▸ Given task
Copy each line where the word "this" occurs.
╭──
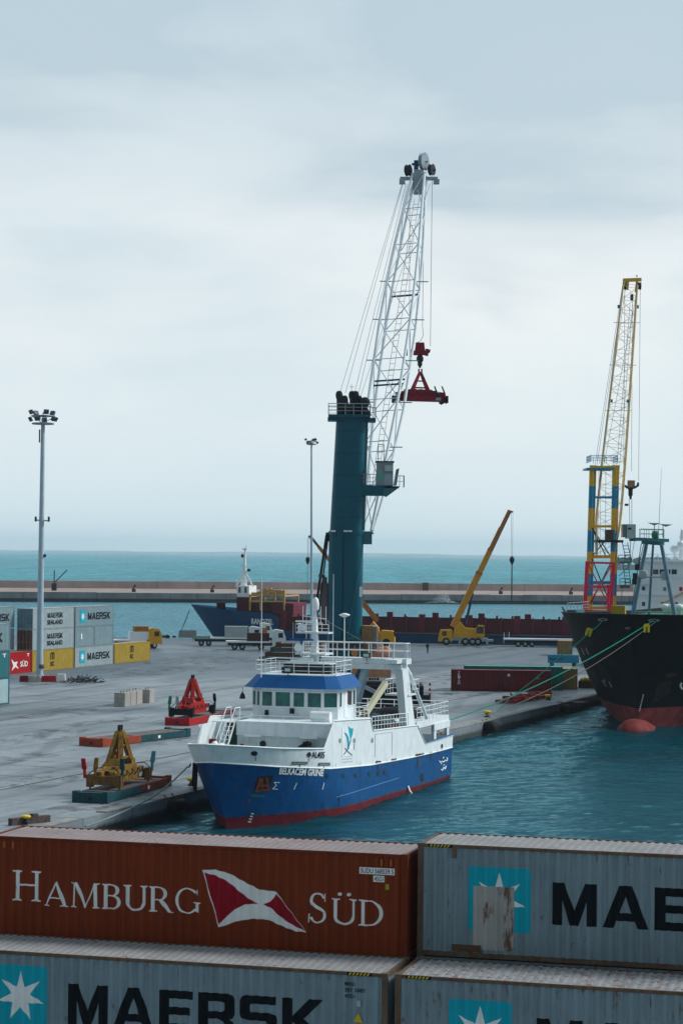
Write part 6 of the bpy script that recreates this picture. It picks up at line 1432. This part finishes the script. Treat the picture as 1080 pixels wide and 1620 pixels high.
m = MB(); ladder(m, yp(988, 858), yp(995, 890), (1, 0, 0), .4, .5, .06); ladder(m, yp(989, 890), yp(994, 927), (1, 0, 0), .4, .5, .06); m.bar(yp(979, 890), yp(997, 889), .12, .25); m.bar(yp(980, 928), yp(996, 928), .3, .5); m.bar(yp(978, 912), yp(997, 893), .1, .1)
m.tube(yp(997, 856), yp(996, 889), .05); m.tube(yp(1003, 856), yp(998, 889), .04); m.tube(yp(984, 930), yp(981, 966), .05); railing(m, [yp(980, 926), yp(996, 926)], 1.0, 1.0, 2, .05); railing(m, [yp(978, 889), yp(997, 888)], 1.0, 1.0, 2, .05)
m.build('access_stairs', mat('stair_teal', (.06, .14, .16), .5), YC)
ybox(930, 975, 1040, 1058, -5, 7, 'undercarriage', M_dark)
YH = thing('hook_block', 'ochre hook block hanging from the yellow lattice boom', 'hook block', P(998, 800, YD)); hl2 = local(YH); h2 = lambda px, py: hl2(P(px, py, YD))
m = MB(); a, b_ = h2(992.5, 771), h2(1003.5, 760); m.box(a.x, b_.x, -.45, .45, a.z, b_.z); m.build('block_housing', mat('ochre_block', (.36, .20, .10), .6, rust=.8), YH)
m = MB(); pts_ = [h2(985.5, 764), h2(986, 769), h2(992, 773), h2(1004, 773), h2(1010, 769), h2(1010, 763), h2(1008, 763), h2(1007, 767.5), h2(1003, 769.5), h2(993, 769.5), h2(988, 767)]; m.prism([(p.x, -.4, p.z) for p in pts_], (0, .8, 0)); m.build('block_yoke', M_dark, YH)
m = MB(); m.lathe([(.15, -.9), (.35, -.5), (.35, .3), (.5, .5)], h2(997, 778), 10); m.tube(h2(997, 784), h2(997, 790), .2); m.box(h2(994, 0).x, h2(999.5, 0).x, -.25, .25, h2(0, 790.5).z, h2(0, 787).z); m.build('hook', M_dark, YH)
m = MB(); m.tube(h2(995, 790), h2(995.8, 829), .04); m.tube(h2(999, 790), h2(999, 829), .04); m.build('sling', M_dark, YH)

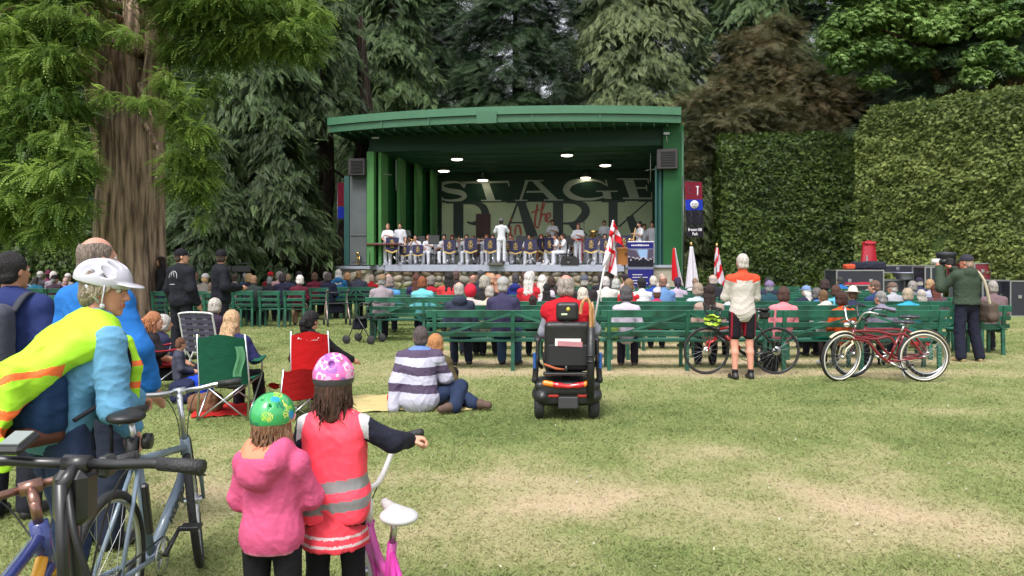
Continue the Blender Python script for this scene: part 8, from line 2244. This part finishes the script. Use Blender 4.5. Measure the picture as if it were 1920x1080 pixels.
def slab(pts, mm, name, y=0, th=.012):
 mb = MB(); mb.prism([(bp_(*p).x, bp_(*p).z) for p in pts], y, y + th); return mb.build(name, mm, t)
BB_, BBL, BBK = cloth((118, 22, 44), 'banner_burgundy'), cloth((26, 50, 170), 'banner_blue'), cloth((26, 24, 36), 'banner_black')
slab([(1284, 341), (1316, 341), (1317, 374), (1285, 374)], BB_, 'upper_field'); slab([(1285, 374.2), (1317, 374.2), (1318, 394), (1286, 394)], BBL, 'blue_field'); slab([(1286, 394.2), (1318, 394.2), (1319, 422), (1287, 422)], BBK, 'black_field'); slab([(1287, 424), (1319, 424), (1319, 444), (1288, 444)], BBK, 'name_field')
mb = MB(); mb.lathe([(0, 0), (.155, 0), (.155, .01), (0, .01)], 24, M=Matrix.Translation(bp_(1302, 383.5) + V3(0, -.012, 0)) @ Matrix.Rotation(R(90), 4, 'X')); mo = mb.build('moon_face', FWH, t)
mb = MB(); c = bp_(1302, 383.5) + V3(0, -.026, 0)
for s in (-1, 1): mb.tube([c + V3(s * .06 + .03 * math.cos(a), 0, .02 + .03 * math.sin(a)) for a in [k * .7 for k in range(8)]], .007, 4)
mb.tube([c + V3(-.05, 0, -.07), c + V3(0, 0, -.09), c + V3(.05, 0, -.07)], .008, 4); mb.tube([c + V3(0, 0, .03), c + V3(0, 0, -.03)], .007, 4)
mb.build('face_lines', BBK, mo)
mb = MB(); mb.prism([(bp_(1304, 349).x, bp_(1304, 349).z), (bp_(1311, 349).x, bp_(1311, 349).z), (bp_(1309, 352).x, bp_(1309, 352).z), (bp_(1309, 364).x, bp_(1309, 364).z), (bp_(1307, 367).x, bp_(1307, 367).z), (bp_(1307, 352).x, bp_(1307, 352).z)], -.012, -.004); mb.build('white_mark', FWH, t)
OUTL = cloth((96, 92, 108), 'outline_grey')
mb = MB()
for px in (1294, 1310):
 c = bp_(px, 408)
 mb.tube([c + V3(-.06, -.01, .22), c + V3(.06, -.01, .2), c + V3(.05, -.01, .05), c + V3(-.05, -.01, .0), c + V3(.05, -.01, -.1), c + V3(0, -.01, -.24)], .008, 4)
c = bp_(1293, 357); mb.tube([c + V3(.06 * math.cos(a), -.01, .14 * math.sin(a)) for a in [k * .6 for k in range(10)]], .008, 4)
mb.build('figures', OUTL, t)
def text_obj(s, size, loc, rot, m, parent, name='lettering', bold=.0, align='CENTER', sx=1.0):
 cu = bpy.data.curves.new(name, 'FONT'); cu.body = s; cu.size = size; cu.extrude = .002; cu.offset = bold; cu.align_x = align
 o = bpy.data.objects.new(name, cu); col.objects.link(o); dg = bpy.context.evaluated_depsgraph_get(); dg.update()
 me = bpy.data.meshes.new_from_object(o.evaluated_get(dg)); bpy.data.objects.remove(o)
 me.materials.clear(); me.materials.append(m)
 o = bpy.data.objects.new(name, me); o.location = loc; o.rotation_euler = rot; o.scale = (sx, 1, 1)
 if parent: o.parent = parent
 col.objects.link(o); return o
text_obj('Beacon Hill', .155, bp_(1303, 433) + V3(0, -.012, 0), (R(90), 0, 0), FWH, t, sx=.72, bold=.004); text_obj('Park', .155, bp_(1303, 441) + V3(0, -.012, 0), (R(90), 0, 0), FWH, t, sx=.72, bold=.004)
dn = (hi_['ht'] + V3(.03, 0, -.14)) - hi_['BB']; a0 = hi_['BB'] + dn * .36; xd = dn.normalized(); zd = V3(0, -1, 0); yd = zd.cross(xd)
o = text_obj('NORCO', .055, (0, 0, 0), (0, 0, 0), mat('decal_dark', (.03, .04, .06), .4), hb_, name='decal', bold=.003, align='LEFT')
Mx = Matrix((xd, yd, zd)).transposed().to_4x4(); Mx.translation = a0 + V3(0, -.026, 0) - yd * .018; o.matrix_local = Mx
t3 = empty('park_banner', (PX(641, 33), 33.0, 0), 0, 'burgundy and blue banner in the shade left of the grey stage door', 'banner')
mb = MB(); mb.box((0, 0, 4.5), (.35, .02, 1.0)); mb.build('upper_field', BB_, t3); mb = MB(); mb.box((0, 0, 3.72), (.35, .02, .5)); mb.build('lower_field', BBL, t3); mb = MB(); mb.tube([V3(-.2, .05, 0), V3(-.2, .05, 5.1)], .03, 6); mb.tube([V3(-.2, .05, 5.0), V3(.2, .02, 5.0)], .015, 6); mb.build('pole', BLKM, t3)
Yr = 29.6; t = empty('roll_up_banner', (PX(1201, Yr), Yr, 0), -.03, 'blue roll up banner with a street photograph before the stage right corner', 'banner')
hw = .49
def rb_(py0, py1, m, name, y=0, w=hw):
 mb = MB(); z0, z1 = ZZ(py1, Yr), ZZ(py0, Yr); mb.box((0, y, (z0 + z1) / 2), (w * 2, .012, z1 - z0)); return mb.build(name, m, t)
BLU = cloth((38, 38, 120), 'banner_royal')
rb_(452, 454, FWH, 'top_rail'); rb_(454.1, 466, BLU, 'blue_heading'); ph = rb_(466.1, 505, cloth((124, 128, 150), 'photo_grey'), 'photograph'); rb_(505.1, 566, BLU, 'blue_foot')
rs = random.Random(2); zz = lambda py: ZZ(py, Yr)
mb = MB()
for k in range(26): x = -hw + .03 + k * .037; h_ = rs.uniform(.22, .36); mb.box((x, -.012, zz(500) + h_ / 2), (.034, .006, h_), mi=0); mb.ell((x, -.014, zz(500) + h_ + .02), (.016, .005, .022), 1, nu=6, nv=4)
mb.add([(-hw, -.010, zz(490)), (-hw, -.010, zz(467)), (-.18, -.010, zz(470)), (-.02, -.010, zz(484))], [(0, 3, 2, 1)], 2); mb.add([(.26, -.010, zz(488)), (.3, -.010, zz(468)), (hw, -.010, zz(467)), (hw, -.010, zz(490))], [(0, 3, 2, 1)], 2)
mb.add([(-.12, -.0095, zz(468)), (.26, -.0095, zz(468)), (.24, -.0095, zz(484)), (-.0, -.0095, zz(484))], [(0, 3, 2, 1)], 3)
mb.build('crowd_picture', [cloth((28, 26, 40), 'picture_dark'), cloth((226, 216, 226), 'picture_caps'), cloth((84, 74, 96), 'picture_walls'), cloth((150, 180, 226), 'picture_sky')], ph)
mb = MB()
for k in range(11): mb.box((-.33 + k * .062, -.012, zz(460) + (.006 if k in (4, 5) else 0)), (.045, .006, .07 if k in (4, 5, 6) else .05))
for r_, (y, n) in enumerate(((515, 6), (520, 9), (526, 7), (531, 9))):
 for k in range(n): mb.box((-.28 + k * .065, -.012, zz(y)), (.05, .006, .03))
mb.build('lettering', FWH, t)
mb = MB(); mb.box((0, .05, .05), (1.0, .22, .10), bev=.02); mb.build('base', ALU, t); mb = MB(); mb.tube([V3(0, .05, .1), V3(0, .03, 2.3)], .012, 6); mb.build('support', ALU, t)
# ================================================================== FLIGHT CASES
EDGE = mat('case_aluminium', (.42, .43, .45), .35, metal=.9, var=.15)
def case(label, px0, px1, py0, py1, Y, d, c, split=None, rz=0.0, cat='flight case', legsy=None, z0=None):
 w = (px1 - px0) / F * Y; zt = ZZ(py0, Y); zb = max(0, ZZ(py1, Y)) if z0 is None else z0
 h = zt - zb
 t = empty('flight_case', (PX((px0 + px1) / 2, Y), Y + d / 2, zb), rz, label, cat, 'instrument flight cases stacked at the tall hedge')
 m = mat('case_panel_%d_%d_%d' % tuple(c), tuple(v * .8 for v in lin(c)), .5, var=.15, vscale=6, bump=.15)
 mb = MB(); mb.box((0, 0, h / 2), (w - .02, d - .02, h - .02)); mb.build('panel', m, t)
 e = MB(); r = .035
 for sx in (-1, 1):
  for sy in (-1, 1): e.box((sx * (w / 2 - r / 2), sy * (d / 2 - r / 2), h / 2), (r, r, h - .002))
  for sz in (0, 1): e.box((sx * (w / 2 - r / 2 + .001), 0, sz * h + (r / 2 if sz == 0 else -r / 2)), (r, d - 2 * r, r))
 for sy in (-1, 1):
  for sz in (0, 1): e.box((0, sy * (d / 2 - r / 2 + .001), sz * h + (r / 2 if sz == 0 else -r / 2)), (w - 2 * r, r, r))
 if split: e.box(((split - .5) * w, -d / 2 + .012, h / 2), (.05, .03, h - 2 * r))
 e.build('edging', EDGE, t)
 for k in (-1, 1):
  q = MB(); q.box((k * w * .22, -d / 2 - .004, h * .55), (.10, .02, .10), bev=.006); q.build('latch', ALU, t)
 return t
case('wide black case at the left end of the stacked cases', 1568, 1658, 506, 551, 23.5, .9, (40, 42, 54), .0)
case('long black case lying on top of the row, silver edged', 1654, 1758, 497, 512, 24.5, .7, (36, 38, 50), .55)
case('black case with silver rim behind the blond heads', 1655, 1737, 524, 570, 24.2, .8, (50, 52, 62), .5)
case('tall black case left of the photographer', 1734, 1768, 500, 562, 23.2, .7, (34, 36, 48), .35)
case('square burgundy case on top right of the photographer', 1801, 1859, 493, 526, 24.0, .8, (118, 34, 48), .45)
case('pale silver case just right of the photographer', 1806, 1848, 525, 586, 23.6, .8, (130, 134, 144))
case('large black case behind the man in mauve sweater', 1842, 1893, 525, 590, 23.2, .9, (36, 38, 50))
case('large black case cut by the right edge of the photo', 1894, 1960, 526, 594, 22.8, 1.0, (38, 40, 52))
o = softbag('soft_case', 'black soft instrument bag lying on the wide black case', 1627, 0, 24.0, (1.0, .4, .24), (42, 44, 60)); o.location.z = ZZ(506, 23.5) + .005
o = softbag('soft_case', 'crimson soft case standing before the wide black case', 1612, 0, 22.9, (.85, .35, .24), (156, 30, 56)); o.location.z = ZZ(545, 23.0)
case('low black trunk under the crimson soft case', 1584, 1642, 534, 560, 22.6, .6, (30, 32, 40))
o = softbag('jacket_pile', 'orange and red clothing dropped on the wide black case', 1592, 0, 23.9, (.30, .3, .16), (206, 86, 56), cat='clothing'); o.location.z = ZZ(506, 23.5) + .005
t = empty('harp_case', (PX(1629, 25.0), 25.0, 0), 0, 'tall tapering crimson instrument case standing against the hedge', 'instrument case')
q = Solid(.03); zt = ZZ(453, 25.0)
q.box((0, 0, zt - .05), (.19, .16, .04), rnd=.03); q.chain([V3(-.10, 0, zt - .1), V3(-.22, 0, .3)], [.10, .16]); q.chain([V3(.10, 0, zt - .1), V3(.25, 0, .3)], [.10, .16]); q.chain([V3(0, 0, zt - .1), V3(0, 0, .3)], [.14, .2], k=.06); q.box((0, 0, .6), (.30, .16, .58), rnd=.08); q.cut((0, 0, .01), (0, 0, -1))
q.build('shell', paint('case_crimson', (176, 26, 50), .8, .3), .02, parent=t); mb = MB(); mb.box((-.14, -.17, 1.7), (.05, .03, .25), bev=.01); mb.build('handle', ALU, t)
t = empty('drum_case', (PX(1769, 23.7), 23.55, ZZ(500, 23.2) + .004), 0, 'round black drum case on top of the tall black case', 'drum case')
hh = ZZ(473, 23.5) - ZZ(500, 23.2)
mb = MB(); mb.lathe([(0, 0), (.26, 0), (.265, hh * .75), (.275, hh * .76), (.275, hh - .02), (.26, hh), (0, hh)], 24); mb.build('shell', mat('case_fibre', (.03, .032, .045), .5), t)
mb = MB(); mb.tube([V3(-.06, 0, hh), V3(0, 0, hh + .05), V3(.06, 0, hh)], .012, 6); mb.build('handle', BLKM, t)
t = empty('plastic_tub', (PX(1706, 24.0), 24.2, ZZ(524, 24.2) + .004), 0, 'clear lilac plastic tub on a silver edged case', 'tub')
mb = MB(); mb.lathe([(.30, 0), (.40, .19), (.43, .2), (.43, .22), (.40, .21)], 4, M=Matrix.Rotation(PI / 4, 4, 'Z')); mb.box((0, 0, .01), (.40, .40, .015)); mb.build('shell', mat('tub_plastic', (.35, .35, .50), .3), t)
mb = MB(); mb.box((.05, 0, .10), (.2, .2, .14)); mb.build('contents', cloth((60, 70, 170)), t)
# ================================================================== WALKERS
def walker(label, loc, rz, m1, s=1.0):
 t = empty('rollator', loc, rz, label, 'walker', 'wheeled walkers beside the benches'); t.scale = (s, s, s)
 for sx in (-1, 1):
  mb = MB(); mb.tube(bezier([V3(sx * .26, -.20, .88), V3(sx * .26, .0, .86), V3(sx * .27, .18, .30), V3(sx * .27, .30, .1)]), .013, 8); mb.tube([V3(sx * .26, .06, .62), V3(sx * .28, -.28, .1)], .013, 8); mb.build('side_frame', m1, t)
  mb = MB(); mb.tube([V3(sx * .26, -.24, .885), V3(sx * .26, -.12, .88)], .02, 8); mb.build('grip', GRIP, t)
  for y in (.30, -.28):
   mb = MB(); mb.lathe([(0, -.015), (.09, -.015), (.098, 0), (.09, .015), (0, .015)], 16, M=Matrix.Translation((sx * .28, y, .1)) @ Matrix.Rotation(R(90), 4, 'Y')); mb.build('wheel', RUB, t)
 mb = MB(); mb.box((0, .05, .56), (.50, .28, .03), bev=.01); mb.build('seat', BLK, t)
 mb = MB(); mb.box((0, .12, .42), (.38, .2, .22), bev=.03); mb.build('basket', cloth((30, 30, 48)), t); mb = MB(); mb.tube([V3(-.26, -.02, .84), V3(.26, -.02, .84)], .012, 6); mb.build('crossbar', BLKM, t)
walker('wheeled walker with silver and red tubes before the short ramp bench', (PX(632, 19.6), 19.6, 0), .4, mat('tube_pink_silver', (.5, .35, .35), .3, metal=.6))
walker('dark wheeled walker at the left end of the fifth bench row', (PX(684, 15.3), 15.3, 0), 1.3, BLKM, .9)
softbag('bag', 'lime green handbag on the bench by the person in white jacket', 1147, 0, 11.6, (.2, .12, .22), (176, 206, 110)).location.z = .45
softbag('bag', 'teal bag resting on the bench seat behind the cruiser handlebar', 1540, 0, 11.62, (.26, .16, .08), (50, 180, 160)).location.z = .45
softbag('bag', 'bright red bundle under the benches behind the cruiser rear wheel', 1722, 0, 12.1, (.28, .2, .14), (220, 40, 50)).location.z = .30
softbag('bag', 'black bag on the grass under the nearest bench by the scooter', 1445, 0, 11.3, (.2, .18, .3), (26, 26, 30))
╰──
▸ Problem solution
Write part 6 of the bpy script that recreates this picture. It picks up at line 1432. This part finishes the script. Treat the picture as 1080 pixels wide and 1620 pixels high.
Continue the Blender Python script for this scene: part 8, from line 2244. This part finishes the script. Use Blender 4.5. Measure the picture as if it were 1920x1080 pixels.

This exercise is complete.